An entourage of Coastal Electric Cooperative employees and camera crews burst into Liberty County schools Oct. 3 to surprise teachers with Bright Ideas grants from the Coastal Electric Cooperative Foundation to fund their innovative classroom projects. 

Met with cheers from a room full of Liberty Elementary students, faculty, and state and local dignitaries, the Bright Ideas “Prize Team” interrupted a ceremony announcing the school’s science, technology, engineering and math (STEM) certification to award two grants. 

Natalie Mondesir won a $1,675 grant for “Hummingbirds?” her project to allow 4th- and 5th-grade students to take part in engineering and robotics activities that involve kinetic sculptures and animatronics.

Liberty Elementary’s Jessica Cook, Amy Brinson and Susan Battyanyi won a $1,925 grant to expand the school’s pollinator garden, in efforts to revive the declining pollinator population while allowing students to learn about the needs of living things and how they grow. 

Next door at Midway Middle School, the Prize Team surprised Melinda Kennedy and her students with a Bright Ideas grant for $738.88 to fund her innovative project, “Growing Green All Year!” Kennedy and the school’s Green Team environmental club plan to use the funds to plant a vegetable garden, harvest the fruits of their labors and set up a “grow stand” to sell produce to teachers.
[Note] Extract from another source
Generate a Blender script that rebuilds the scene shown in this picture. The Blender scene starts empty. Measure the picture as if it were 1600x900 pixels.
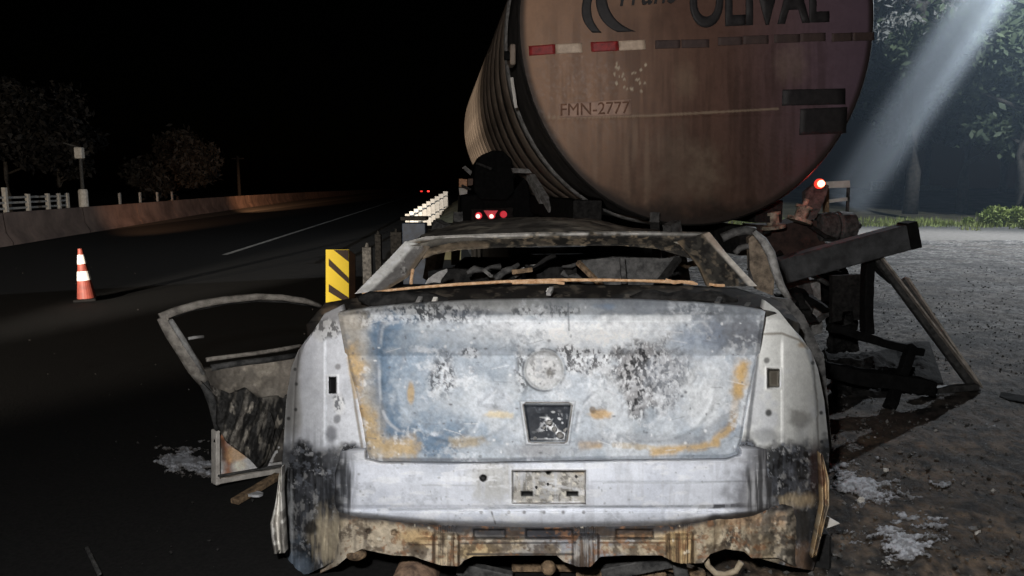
import bpy, bmesh, math, random
import numpy as np
from mathutils import Vector, Matrix

sc = bpy.context.scene
COL = sc.collection
R = math.radians
rng = random.Random(7)

# ------------------------------------------------------------------ camera
H = 1.5
PITCH = R(7.74)
FPX = 1155.0                       # focal length in pixels of the 1600 px wide photograph
cam_d = bpy.data.cameras.new("camera")
cam = bpy.data.objects.new("camera", cam_d)
COL.objects.link(cam)
cam.location = (0, 0, H)
cam.rotation_euler = (math.pi / 2 - PITCH, 0, 0)
cam_d.sensor_width = 36.0
cam_d.lens = 36.0 * FPX / 1600.0
cam_d.clip_start = 0.05
cam_d.clip_end = 3000
sc.camera = cam

# ------------------------------------------------------------------ world, lights, exposure (night)
w = bpy.data.worlds.new("World")
sc.world = w
w.use_nodes = True
nt = w.node_tree
bg = nt.nodes["Background"]
sky = nt.nodes.new("ShaderNodeTexSky")
sky.sky_type = 'NISHITA'
sky.sun_disc = False
sky.sun_elevation = R(2)
sky.sun_rotation = R(50)
nt.links.new(sky.outputs[0], bg.inputs[0])
bg.inputs[1].default_value = 0.00012

def lamp(name, kind, loc, energy, color, target=None, **kw):
    d = bpy.data.lights.new(name, kind)
    d.energy = energy
    d.color = color
    for k, v in kw.items():
        setattr(d, k, v)
    o = bpy.data.objects.new(name, d)
    COL.objects.link(o)
    o.location = loc
    if target is not None:
        v = Vector(target) - Vector(loc)
        o.rotation_euler = v.to_track_quat('-Z', 'Y').to_euler()
    return o

lamp("moon", 'SUN', (0, 0, 30), 0.004, (0.75, 0.85, 1), (-10, -8, 18), angle=R(0.5))
# hand lamp of the photographer
lamp("hand_lamp", 'POINT', (-0.22, -0.05, 1.85), 325, (1.0, 0.985, 0.97), shadow_soft_size=0.05)
# added warm spot behind the camera that brightens the tank
lamp("tank_fill", 'SPOT', (-2.6, -6.5, 2.4), 190, (1.0, 0.66, 0.44), (0.4, 5, 2.4), spot_size=R(26), spot_blend=0.6, shadow_soft_size=0.12)
# headlight of a vehicle stopped on the carriageway
lamp("headlight", 'SPOT', (-9.0, -4.0, 0.5), 15000, (1.0, 0.86, 0.7), (-13.0, 31, 1.35), spot_size=R(84), spot_blend=0.25, shadow_soft_size=0.1)
lamp("barrier_fill", 'SPOT', (-10.2, 17.0, 1.5), 9000, (1.0, 0.50, 0.26), (-19.0, 50, 0.1), spot_size=R(24), spot_blend=0.9, shadow_soft_size=0.15)  # added amber spot that warms the near part of the barrier
lamp("barrier_fill", 'SPOT', (-14.0, 36.0, 1.5), 60000, (1.0, 0.50, 0.25), (-28.5, 108, 0.4), spot_size=R(19), spot_blend=0.9, shadow_soft_size=0.15)  # second added amber spot for the far part of the barrier
lamp("railing_fill", 'SPOT', (-7.0, -4.0, 1.1), 26000, (1.0, 0.9, 0.78), (-2.7, 26, 1.2), spot_size=R(13), spot_blend=0.5, shadow_soft_size=0.1)  # added narrow spot that brightens the white railing
# floodlight high on the right beyond the trailer
lamp("floodlight", 'SPOT', (19.0, 25.0, 11.5), 11500, (0.93, 0.96, 1.0), (11.0, 19.5, 0.0), spot_size=R(86), spot_blend=0.9, shadow_soft_size=0.18)
lamp("tree_fill", 'POINT', (19.5, 25.5, 11.5), 5500, (0.82, 0.91, 1.0), shadow_soft_size=0.18)  # added point lamp that brightens the trees and far ground

vs = sc.view_settings
vs.view_transform = 'Standard'
vs.look = 'None'
vs.exposure = 0.0
vs.gamma = 1.0
try:
    sc.cycles.use_denoising = True
    sc.cycles.volume_bounces = 0
    sc.cycles.max_bounces = 6
    sc.cycles.volume_step_rate = 2.0
    sc.cycles.sample_clamp_indirect = 3.0
except Exception:
    pass

# ------------------------------------------------------------------ maths helpers
CP, SP = math.cos(PITCH), math.sin(PITCH)

def ray(px, py):
    px = np.asarray(px, float); py = np.asarray(py, float)
    x = (px - 800.0) / FPX
    y = (450.0 - py) / FPX
    return np.stack([x, CP + y * SP, -SP + y * CP], -1)

def proj(P):
    P = np.asarray(P, float)
    q = P - np.array([0, 0, H])
    d = q[..., 1] * CP - q[..., 2] * SP
    u = q[..., 1] * SP + q[..., 2] * CP
    return 800 + FPX * q[..., 0] / d, 450 - FPX * u / d

def at_y(px, py, Y):
    r = ray(px, py)
    s = np.asarray(Y, float) / r[..., 1]
    return r * s[..., None] + np.array([0, 0, H])

def on_ground(px, py, z=0.0):
    r = ray(px, py)
    s = (z - H) / r[..., 2]
    return r * s[..., None] + np.array([0, 0, H])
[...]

The project is designed to help students gain an understanding of where their food comes from and allow them to earn hands-on business experience.

Lyman Hall Elementary’s Kaitlyn Caudill won a $1,795.95 grant to fund “Picture-Perfect STEM,” which will allow 315 students to engage with a variety of children’s picture books, creatively integrating science and reading, along with other subjects such as math, writing and social studies. 
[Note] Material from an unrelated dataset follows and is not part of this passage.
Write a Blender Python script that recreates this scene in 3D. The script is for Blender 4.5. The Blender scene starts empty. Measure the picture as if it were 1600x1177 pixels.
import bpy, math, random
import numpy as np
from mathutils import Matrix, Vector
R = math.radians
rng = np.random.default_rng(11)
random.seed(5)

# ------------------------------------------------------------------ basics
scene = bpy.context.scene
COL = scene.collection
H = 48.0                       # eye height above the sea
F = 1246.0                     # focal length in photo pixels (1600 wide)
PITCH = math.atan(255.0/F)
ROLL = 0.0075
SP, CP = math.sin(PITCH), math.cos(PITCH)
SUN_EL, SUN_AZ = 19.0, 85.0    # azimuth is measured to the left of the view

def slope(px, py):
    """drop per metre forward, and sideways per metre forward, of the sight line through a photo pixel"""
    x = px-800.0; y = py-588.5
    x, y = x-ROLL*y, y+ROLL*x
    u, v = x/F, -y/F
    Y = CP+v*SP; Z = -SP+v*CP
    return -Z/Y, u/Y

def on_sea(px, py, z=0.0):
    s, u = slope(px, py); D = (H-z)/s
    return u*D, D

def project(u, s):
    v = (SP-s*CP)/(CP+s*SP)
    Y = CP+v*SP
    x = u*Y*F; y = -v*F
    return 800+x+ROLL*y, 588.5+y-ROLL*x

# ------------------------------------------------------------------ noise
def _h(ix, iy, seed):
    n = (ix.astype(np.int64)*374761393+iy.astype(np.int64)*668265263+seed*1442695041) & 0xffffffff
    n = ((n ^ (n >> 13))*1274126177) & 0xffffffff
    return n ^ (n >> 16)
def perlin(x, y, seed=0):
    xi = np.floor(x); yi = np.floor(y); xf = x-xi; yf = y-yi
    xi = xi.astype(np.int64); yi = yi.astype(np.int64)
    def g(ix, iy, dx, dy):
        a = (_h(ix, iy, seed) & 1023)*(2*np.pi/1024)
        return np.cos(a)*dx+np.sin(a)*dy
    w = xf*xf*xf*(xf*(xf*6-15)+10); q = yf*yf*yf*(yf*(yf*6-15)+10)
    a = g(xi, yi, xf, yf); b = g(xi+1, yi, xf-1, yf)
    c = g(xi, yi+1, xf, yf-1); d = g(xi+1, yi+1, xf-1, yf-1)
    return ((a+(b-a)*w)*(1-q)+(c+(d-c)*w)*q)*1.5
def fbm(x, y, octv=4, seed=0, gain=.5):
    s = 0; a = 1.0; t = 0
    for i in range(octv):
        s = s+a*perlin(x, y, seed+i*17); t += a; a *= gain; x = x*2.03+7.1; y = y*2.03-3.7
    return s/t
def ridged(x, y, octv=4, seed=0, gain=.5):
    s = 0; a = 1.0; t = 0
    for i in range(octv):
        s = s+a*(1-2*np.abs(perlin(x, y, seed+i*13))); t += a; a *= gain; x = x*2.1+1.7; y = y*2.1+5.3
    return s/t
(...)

In August, teachers applied for Bright Ideas grants to fund special classroom projects, and this week, winners in Liberty and McIntosh counties received up to $2,000 each to see those Bright Ideas become reality. Winners from Bryan County will be announced Oct. 16. The Coastal Electric Cooperative Foundation will award more than $22,000 this year alone in Bright Ideas grants. 
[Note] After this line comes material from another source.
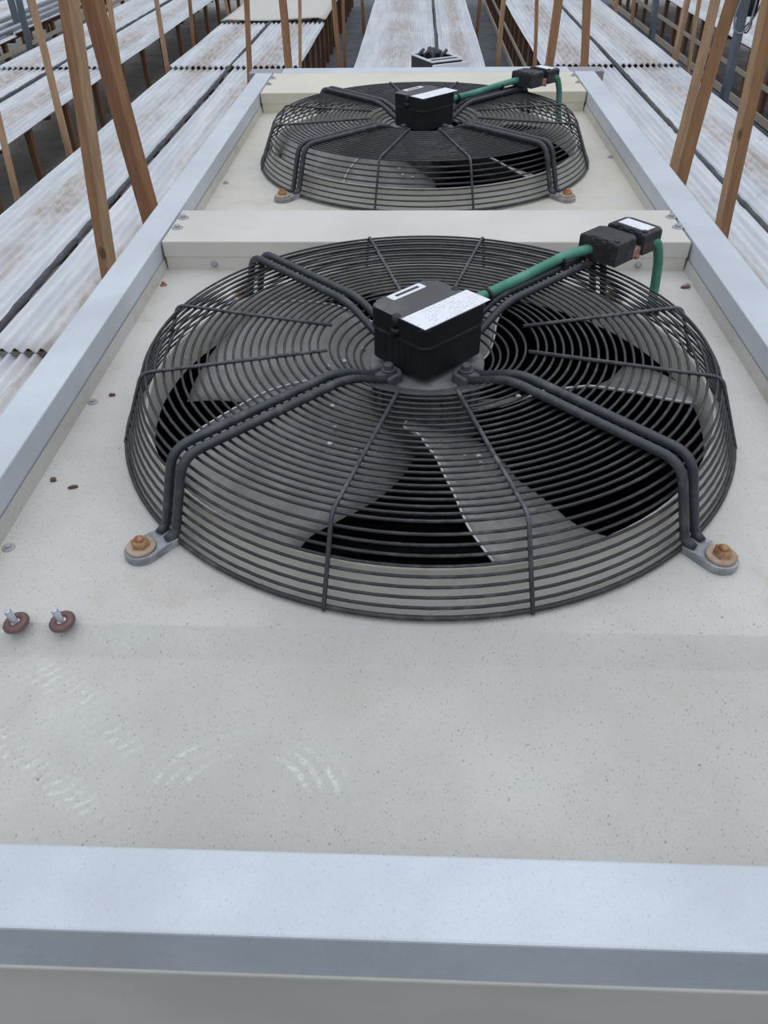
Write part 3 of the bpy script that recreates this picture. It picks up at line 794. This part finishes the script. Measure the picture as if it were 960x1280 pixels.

Funding for the Bright Ideas grants comes from Coastal Electric Cooperative members who allow their electric bills to be rounded up to the next dollar through Operation Round Up. Those nickels and dimes are pooled together and distributed by the Coastal Electric Cooperative Foundation to benefit the community. Since the Bright Ideas program’s inception in 2002, more than $287,500 has been awarded to give local teachers the power to put their creative teaching ideas into action.